(Source excerpt):
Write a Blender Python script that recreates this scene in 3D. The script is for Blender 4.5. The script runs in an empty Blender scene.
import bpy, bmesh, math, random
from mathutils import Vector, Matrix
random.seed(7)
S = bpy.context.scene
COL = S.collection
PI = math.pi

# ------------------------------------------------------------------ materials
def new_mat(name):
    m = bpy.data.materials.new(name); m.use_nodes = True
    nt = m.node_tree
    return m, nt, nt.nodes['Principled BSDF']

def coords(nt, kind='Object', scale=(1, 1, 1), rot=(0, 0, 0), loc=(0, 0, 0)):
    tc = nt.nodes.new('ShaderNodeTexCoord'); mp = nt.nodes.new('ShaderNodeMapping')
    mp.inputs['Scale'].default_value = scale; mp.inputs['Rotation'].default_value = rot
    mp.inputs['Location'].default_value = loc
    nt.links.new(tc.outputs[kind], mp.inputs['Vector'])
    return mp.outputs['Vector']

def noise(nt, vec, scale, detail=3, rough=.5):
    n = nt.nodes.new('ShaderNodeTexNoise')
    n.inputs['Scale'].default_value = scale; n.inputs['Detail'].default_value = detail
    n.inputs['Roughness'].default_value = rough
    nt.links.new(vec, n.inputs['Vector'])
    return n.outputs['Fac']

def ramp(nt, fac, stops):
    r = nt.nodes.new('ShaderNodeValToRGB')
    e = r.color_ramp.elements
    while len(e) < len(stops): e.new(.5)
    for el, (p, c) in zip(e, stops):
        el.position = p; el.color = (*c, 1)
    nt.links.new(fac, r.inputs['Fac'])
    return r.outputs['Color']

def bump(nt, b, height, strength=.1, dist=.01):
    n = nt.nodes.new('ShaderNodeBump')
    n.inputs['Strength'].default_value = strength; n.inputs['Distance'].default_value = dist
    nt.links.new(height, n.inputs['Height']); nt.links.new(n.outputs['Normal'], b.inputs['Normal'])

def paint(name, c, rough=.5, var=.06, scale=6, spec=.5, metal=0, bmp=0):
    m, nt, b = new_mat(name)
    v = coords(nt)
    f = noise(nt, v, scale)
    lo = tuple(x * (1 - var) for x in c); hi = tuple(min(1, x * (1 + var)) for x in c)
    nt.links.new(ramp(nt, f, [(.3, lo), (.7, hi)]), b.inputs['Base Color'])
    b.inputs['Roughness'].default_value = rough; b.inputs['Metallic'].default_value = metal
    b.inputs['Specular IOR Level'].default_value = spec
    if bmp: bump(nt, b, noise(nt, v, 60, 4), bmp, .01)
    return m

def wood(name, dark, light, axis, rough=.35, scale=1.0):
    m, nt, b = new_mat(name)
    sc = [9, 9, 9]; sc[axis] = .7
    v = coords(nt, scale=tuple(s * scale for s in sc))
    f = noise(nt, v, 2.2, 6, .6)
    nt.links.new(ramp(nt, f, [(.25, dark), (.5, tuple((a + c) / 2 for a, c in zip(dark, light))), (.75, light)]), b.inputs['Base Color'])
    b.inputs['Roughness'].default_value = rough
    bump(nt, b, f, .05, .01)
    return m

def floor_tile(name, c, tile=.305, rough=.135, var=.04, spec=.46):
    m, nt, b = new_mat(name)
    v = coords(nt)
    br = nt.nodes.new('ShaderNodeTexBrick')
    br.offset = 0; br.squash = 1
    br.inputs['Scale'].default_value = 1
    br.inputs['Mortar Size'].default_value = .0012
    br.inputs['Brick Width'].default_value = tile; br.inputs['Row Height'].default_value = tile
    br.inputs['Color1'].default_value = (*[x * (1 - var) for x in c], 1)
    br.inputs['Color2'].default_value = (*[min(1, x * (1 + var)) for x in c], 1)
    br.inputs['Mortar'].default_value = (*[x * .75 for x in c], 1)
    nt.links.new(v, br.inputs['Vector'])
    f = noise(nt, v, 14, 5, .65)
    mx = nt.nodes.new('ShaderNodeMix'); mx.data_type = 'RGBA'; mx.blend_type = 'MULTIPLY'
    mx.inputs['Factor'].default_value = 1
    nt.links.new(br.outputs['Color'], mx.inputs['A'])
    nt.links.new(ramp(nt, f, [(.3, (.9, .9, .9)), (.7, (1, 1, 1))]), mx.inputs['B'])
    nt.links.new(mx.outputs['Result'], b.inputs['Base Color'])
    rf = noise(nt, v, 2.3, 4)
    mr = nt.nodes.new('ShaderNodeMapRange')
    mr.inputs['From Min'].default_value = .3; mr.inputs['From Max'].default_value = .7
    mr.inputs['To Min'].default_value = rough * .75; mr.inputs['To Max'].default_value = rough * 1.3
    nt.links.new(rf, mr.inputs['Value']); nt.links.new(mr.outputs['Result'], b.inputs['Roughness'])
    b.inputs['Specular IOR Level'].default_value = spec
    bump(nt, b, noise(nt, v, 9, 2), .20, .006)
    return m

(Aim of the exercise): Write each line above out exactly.

(Final answer):
Write a Blender Python script that recreates this scene in 3D. The script is for Blender 4.5. The script runs in an empty Blender scene.
import bpy, bmesh, math, random
from mathutils import Vector, Matrix
random.seed(7)
S = bpy.context.scene
COL = S.collection
PI = math.pi

# ------------------------------------------------------------------ materials
def new_mat(name):
    m = bpy.data.materials.new(name); m.use_nodes = True
    nt = m.node_tree
    return m, nt, nt.nodes['Principled BSDF']

def coords(nt, kind='Object', scale=(1, 1, 1), rot=(0, 0, 0), loc=(0, 0, 0)):
    tc = nt.nodes.new('ShaderNodeTexCoord'); mp = nt.nodes.new('ShaderNodeMapping')
    mp.inputs['Scale'].default_value = scale; mp.inputs['Rotation'].default_value = rot
    mp.inputs['Location'].default_value = loc
    nt.links.new(tc.outputs[kind], mp.inputs['Vector'])
    return mp.outputs['Vector']

def noise(nt, vec, scale, detail=3, rough=.5):
    n = nt.nodes.new('ShaderNodeTexNoise')
    n.inputs['Scale'].default_value = scale; n.inputs['Detail'].default_value = detail
    n.inputs['Roughness'].default_value = rough
    nt.links.new(vec, n.inputs['Vector'])
    return n.outputs['Fac']

def ramp(nt, fac, stops):
    r = nt.nodes.new('ShaderNodeValToRGB')
    e = r.color_ramp.elements
    while len(e) < len(stops): e.new(.5)
    for el, (p, c) in zip(e, stops):
        el.position = p; el.color = (*c, 1)
    nt.links.new(fac, r.inputs['Fac'])
    return r.outputs['Color']

def bump(nt, b, height, strength=.1, dist=.01):
    n = nt.nodes.new('ShaderNodeBump')
    n.inputs['Strength'].default_value = strength; n.inputs['Distance'].default_value = dist
    nt.links.new(height, n.inputs['Height']); nt.links.new(n.outputs['Normal'], b.inputs['Normal'])

def paint(name, c, rough=.5, var=.06, scale=6, spec=.5, metal=0, bmp=0):
    m, nt, b = new_mat(name)
    v = coords(nt)
    f = noise(nt, v, scale)
    lo = tuple(x * (1 - var) for x in c); hi = tuple(min(1, x * (1 + var)) for x in c)
    nt.links.new(ramp(nt, f, [(.3, lo), (.7, hi)]), b.inputs['Base Color'])
    b.inputs['Roughness'].default_value = rough; b.inputs['Metallic'].default_value = metal
    b.inputs['Specular IOR Level'].default_value = spec
    if bmp: bump(nt, b, noise(nt, v, 60, 4), bmp, .01)
    return m

def wood(name, dark, light, axis, rough=.35, scale=1.0):
    m, nt, b = new_mat(name)
    sc = [9, 9, 9]; sc[axis] = .7
    v = coords(nt, scale=tuple(s * scale for s in sc))
    f = noise(nt, v, 2.2, 6, .6)
    nt.links.new(ramp(nt, f, [(.25, dark), (.5, tuple((a + c) / 2 for a, c in zip(dark, light))), (.75, light)]), b.inputs['Base Color'])
    b.inputs['Roughness'].default_value = rough
    bump(nt, b, f, .05, .01)
    return m

def floor_tile(name, c, tile=.305, rough=.135, var=.04, spec=.46):
    m, nt, b = new_mat(name)
    v = coords(nt)
    br = nt.nodes.new('ShaderNodeTexBrick')
    br.offset = 0; br.squash = 1
    br.inputs['Scale'].default_value = 1
    br.inputs['Mortar Size'].default_value = .0012
    br.inputs['Brick Width'].default_value = tile; br.inputs['Row Height'].default_value = tile
    br.inputs['Color1'].default_value = (*[x * (1 - var) for x in c], 1)
    br.inputs['Color2'].default_value = (*[min(1, x * (1 + var)) for x in c], 1)
    br.inputs['Mortar'].default_value = (*[x * .75 for x in c], 1)
    nt.links.new(v, br.inputs['Vector'])
    f = noise(nt, v, 14, 5, .65)
    mx = nt.nodes.new('ShaderNodeMix'); mx.data_type = 'RGBA'; mx.blend_type = 'MULTIPLY'
    mx.inputs['Factor'].default_value = 1
    nt.links.new(br.outputs['Color'], mx.inputs['A'])
    nt.links.new(ramp(nt, f, [(.3, (.9, .9, .9)), (.7, (1, 1, 1))]), mx.inputs['B'])
    nt.links.new(mx.outputs['Result'], b.inputs['Base Color'])
    rf = noise(nt, v, 2.3, 4)
    mr = nt.nodes.new('ShaderNodeMapRange')
    mr.inputs['From Min'].default_value = .3; mr.inputs['From Max'].default_value = .7
    mr.inputs['To Min'].default_value = rough * .75; mr.inputs['To Max'].default_value = rough * 1.3
    nt.links.new(rf, mr.inputs['Value']); nt.links.new(mr.outputs['Result'], b.inputs['Roughness'])
    b.inputs['Specular IOR Level'].default_value = spec
    bump(nt, b, noise(nt, v, 9, 2), .20, .006)
    return m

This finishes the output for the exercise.